* _Aim of the exercise_
Skip the pictures. Set down, word for word, the lines from the start of the material up to and including the line with "NOTCH_Z.append(zn)".

--- Provided material ---

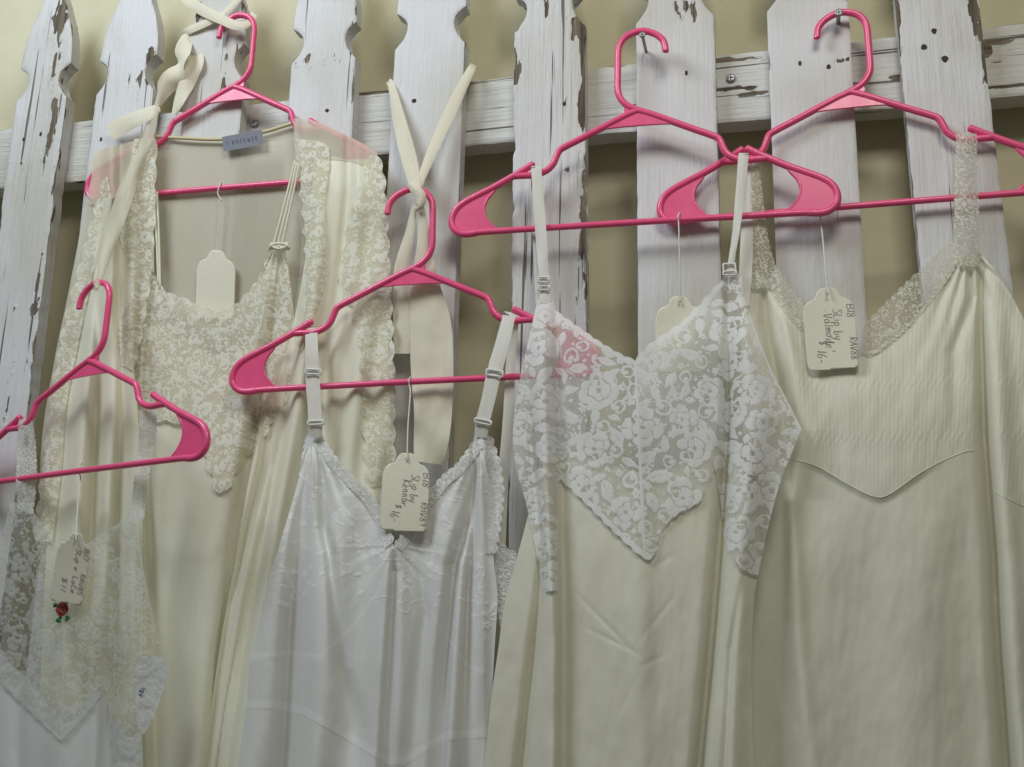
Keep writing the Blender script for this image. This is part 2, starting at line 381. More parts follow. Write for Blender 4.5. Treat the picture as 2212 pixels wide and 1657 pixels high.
for i, (l0, l1, r0, r1, ny, wear, thr, chips) in enumerate(PK):
    a, b, c, d = (P(q[0], q[1], 0.0) for q in (l0, l1, r0, r1))
    # centre line X(z) and width
    L = lambda z: a[0] + (b[0] - a[0]) * (z - a[2]) / (b[2] - a[2])
    R_ = lambda z: c[0] + (d[0] - c[0]) * (z - c[2]) / (d[2] - c[2])
    zm = 0.5 * (a[2] + b[2]); wid = R_(zm) - L(zm)
    lean = np.clip(0.5 * ((L(zm + .1) - L(zm - .1)) + (R_(zm + .1) - R_(zm - .1))) / 0.2, -0.022, 0.022)
    xm = 0.5 * (L(zm) + R_(zm)); hw = wid / 2
    zn = P(0.5 * (l0[0] + r0[0]), ny, 0.0)[2]
    pr = notch_profile(hw); pl = pr[::-1][1:] * np.array([-1, 1])
    poly = np.concatenate([pr, pl]); 
    # fill the long straight edges with points so that the edge can be uneven
    q = []
    for k in range(len(poly)):
        p0, p1 = poly[k], poly[(k + 1) % len(poly)]; m_ = max(1, int(np.linalg.norm(p1 - p0) / 0.004))
        for t in range(m_): q.append(p0 + (p1 - p0) * t / m_)
    poly = np.array(q)
    side = np.sign(poly[:, 0])
    jag = (fbm(poly[:, 1] * 55 + i * 9.7 + side * 31, side * 3 + i, 4) - 0.5)
    poly[:, 0] += side * (-np.maximum(jag, 0) * 0.010 * wear + jag * 0.0015)
    z = poly[:, 1] + zn; x = xm + lean * (z - zm) + poly[:, 0]
    pickets.append(board('picket', np.stack([x, z], 1), 0.0, PICK_T, M['paint'], fence, i + 1, wear, thr, 'z', chips))
    NOTCH_Z.append(zn)

# rail behind the pickets
t0, t1 = P(157, 264, -PICK_T), P(2180, 53, -PICK_T); b0, b1 = P(160, 391, -PICK_T), P(2180, 208, -PICK_T)
def rail_line(p, q, n, seed):
    xs = np.linspace(-0.95, 0.85, n); zs = p[2] + (q[2] - p[2]) * (xs - p[0]) / (q[0] - p[0])
    return np.stack([xs, zs + 0.0025 * (fbm(xs * 30 + seed, xs * 0 + seed, 4) - 0.5)], 1)
rp = np.concatenate([rail_line(b0, b1, 420, 3), rail_line(t0, t1, 420, 9)[::-1]])
rail = board('rail', rp, PICK_T + 0.0012, 0.026, M['rail'], fence, 21, 0.8, 0.715, 'x',
             [(800, 178, 60, 5, 1.0), (1310, 124, 30, 4, .8), (1590, 172, 40, 5, .7), (1615, 184, 28, 5, 1.0), (1960, 145, 30, 6, .8), (1570, 108, 60, 8, .4), (2170, 62, 40, 8, 1.0), (2180, 110, 60, 5, .8), (2190, 140, 50, 5, .8), (2160, 165, 60, 5, .9), (500, 230, 16, 5, .6), (620, 200, 40, 6, .5), (800, 255, 40, 4, .7), (2130, 90, 10, 40, .9)], edge=0.2, step=0.0025)

def disc_geo(c, r, h, n=14, recess=False):
    a = np.arange(n) * 2 * np.pi / n; V = []
    prof = [(1.0, 0.0), (0.96, h * .6), (0.72, h), (0.30, h * (0.9 if not recess else .35)), (0, h * (0.9 if not recess else .3))]
    for (f_, hh) in prof[:-1]: V.append(np.stack([c[0] + r * f_ * np.cos(a), np.full(n, c[1] - hh), c[2] + r * f_ * np.sin(a)], 1))
    V.append(np.array([[c[0], c[1] - prof[-1][1], c[2]]])); Fc = []
    for k in range(len(prof) - 2):
        for j in range(n): Fc.append((k * n + j, k * n + (j + 1) % n, (k + 1) * n + (j + 1) % n, (k + 1) * n + j))
    k = len(prof) - 2
    for j in range(n): Fc.append((k * n + j, k * n + (j + 1) % n, (k + 1) * n))
    return np.concatenate(V), Fc
def cross_geo(c, r):
    V = []; Fc = []
    for (ax, az) in ((r * .62, r * .13), (r * .13, r * .62)):
        n = len(V); V += [(c[0] + sx * ax, c[1], c[2] + sz * az) for sx, sz in ((-1, -1), (1, -1), (1, 1), (-1, 1))]; Fc.append((n, n + 1, n + 2, n + 3))
    return np.array(V), Fc
# nails and screws, each on its own board
for (ix, qx, qy, r) in [(7, 1727, 137, .0032), (7, 1789, 144, .0032), (8, 2017, 68, .0042), (8, 1995, 102, .0038), (8, 2040, 128, .0045), (6, 1482, 158, .0032), (4, 894, 218, .0032), (3, 706, 239, .0028),
                        (1, 218, 301, .003), (0, 51, 301, .003), (0, 88, 290, .0035), (0, 96, 353, .002), (0, 46, 353, .002), (5, 1218, 225, .003)]:
    c = P(qx, qy, 0.0002); V, Fc = disc_geo(c, r * .72, 0.0005, 9, True); V[:, 0] += 0.0007 * np.sin(V[:, 2] * 4000 + qx)
    V[:, 2] = c[2] + (V[:, 2] - c[2]) * 1.25
    mesh('nail', V, Fc, M['rust'], pickets[ix])
def screw(parent, qx, qy, d, r, shank, light=False):
    c = P(qx, qy, d); V, Fc = disc_geo(c, r, 0.0016)
    parts = [(V, Fc)]
    if shank: parts.append(tube_geo([c, c + np.array([0, d + 0.002, 0])], r * .5, 8))
    o = mesh('screw', *join(parts), M['steel'], parent)
    mesh('screw_slot', *cross_geo(c + np.array([0, -0.0018, 0]), r), M['ink'], o, smooth=False)
screw(pickets[6], 1387, 76, 0.034, 0.0036, True)
screw(pickets[7], 1811, 28, 0.020, 0.0046, True)
screw(rail, 1578, 169, -PICK_T + 0.0005, 0.0052, False)
screw(rail, 549, 267, -PICK_T + 0.0005, 0.0050, False)

# ------------------------------------------------------------------ hangers
HOOK = [(2.93, 6.75), (2.93, 7.02), (2.72, 8.0), (2.08, 8.78), (1.16, 9.31), (0.38, 9.5), (-0.47, 9.38), (-1.33, 8.99), (-1.92, 8.26), (-2.17, 7.4), (-2.2, 6.13), (-2.2, 4.23), (-2.19, 2.82), (-2.05, 2.02), (-1.69, 1.29), (-1.05, .61), (-0.28, .18), (.5, -.18)]
ARM = [(0, 0), (1.3, -.5), (3.2, -1.4), (6, -2.75), (7.7, -3.55), (8.4, -4.0), (8.75, -4.75), (9.05, -5.5), (9.65, -6.15), (10.5, -6.52), (11.3, -6.66), (12.3, -6.62), (13.2, -6.62)]
SHO = [(11.2, -5.34), (12.65, -6.2), (15.5, -7.75), (17.0, -8.45), (18.7, -9.3), (19.6, -10.1), (20.0, -11.1), (19.9, -12.05), (19.2, -12.75), (18.3, -12.98), (17.2, -12.9)]
WEB = [(15.2, -7.7), (15.6, -8.4), (16.2, -9.2), (16.5, -10.2), (16.3, -11.15), (15.7, -12.05), (14.8, -12.85)]
def flat(pts): p = curve(pts, 6); return np.stack([p[:, 0], 0 * p[:, 0], p[:, 1]], 1) / 100
def plate(poly, t):
    V2, T = clip_grid(np.asarray(poly), 0.35); n = len(V2); p = np.asarray(poly); k = np.arange(len(p)); k2 = (k + 1) % len(p)
    fr = np.stack([V2[:, 0], np.full(n, -t / 2), V2[:, 1]], 1); bk = fr.copy(); bk[:, 1] = t / 2
    r0 = np.stack([p[:, 0], np.full(len(p), -t / 2), p[:, 1]], 1); r1 = r0.copy(); r1[:, 1] = t / 2; m_ = 2 * n
    Fs = [T, T[:, ::-1] + n, np.stack([m_ + k, m_ + len(p) + k, m_ + len(p) + k2], 1), np.stack([m_ + k, m_ + len(p) + k2, m_ + k2], 1)]
    return np.concatenate([fr, bk, r0, r1]) / 100, np.concatenate(Fs)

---

* _Task answer_
Keep writing the Blender script for this image. This is part 2, starting at line 381. More parts follow. Write for Blender 4.5. Treat the picture as 2212 pixels wide and 1657 pixels high.
for i, (l0, l1, r0, r1, ny, wear, thr, chips) in enumerate(PK):
    a, b, c, d = (P(q[0], q[1], 0.0) for q in (l0, l1, r0, r1))
    # centre line X(z) and width
    L = lambda z: a[0] + (b[0] - a[0]) * (z - a[2]) / (b[2] - a[2])
    R_ = lambda z: c[0] + (d[0] - c[0]) * (z - c[2]) / (d[2] - c[2])
    zm = 0.5 * (a[2] + b[2]); wid = R_(zm) - L(zm)
    lean = np.clip(0.5 * ((L(zm + .1) - L(zm - .1)) + (R_(zm + .1) - R_(zm - .1))) / 0.2, -0.022, 0.022)
    xm = 0.5 * (L(zm) + R_(zm)); hw = wid / 2
    zn = P(0.5 * (l0[0] + r0[0]), ny, 0.0)[2]
    pr = notch_profile(hw); pl = pr[::-1][1:] * np.array([-1, 1])
    poly = np.concatenate([pr, pl]); 
    # fill the long straight edges with points so that the edge can be uneven
    q = []
    for k in range(len(poly)):
        p0, p1 = poly[k], poly[(k + 1) % len(poly)]; m_ = max(1, int(np.linalg.norm(p1 - p0) / 0.004))
        for t in range(m_): q.append(p0 + (p1 - p0) * t / m_)
    poly = np.array(q)
    side = np.sign(poly[:, 0])
    jag = (fbm(poly[:, 1] * 55 + i * 9.7 + side * 31, side * 3 + i, 4) - 0.5)
    poly[:, 0] += side * (-np.maximum(jag, 0) * 0.010 * wear + jag * 0.0015)
    z = poly[:, 1] + zn; x = xm + lean * (z - zm) + poly[:, 0]
    pickets.append(board('picket', np.stack([x, z], 1), 0.0, PICK_T, M['paint'], fence, i + 1, wear, thr, 'z', chips))
    NOTCH_Z.append(zn)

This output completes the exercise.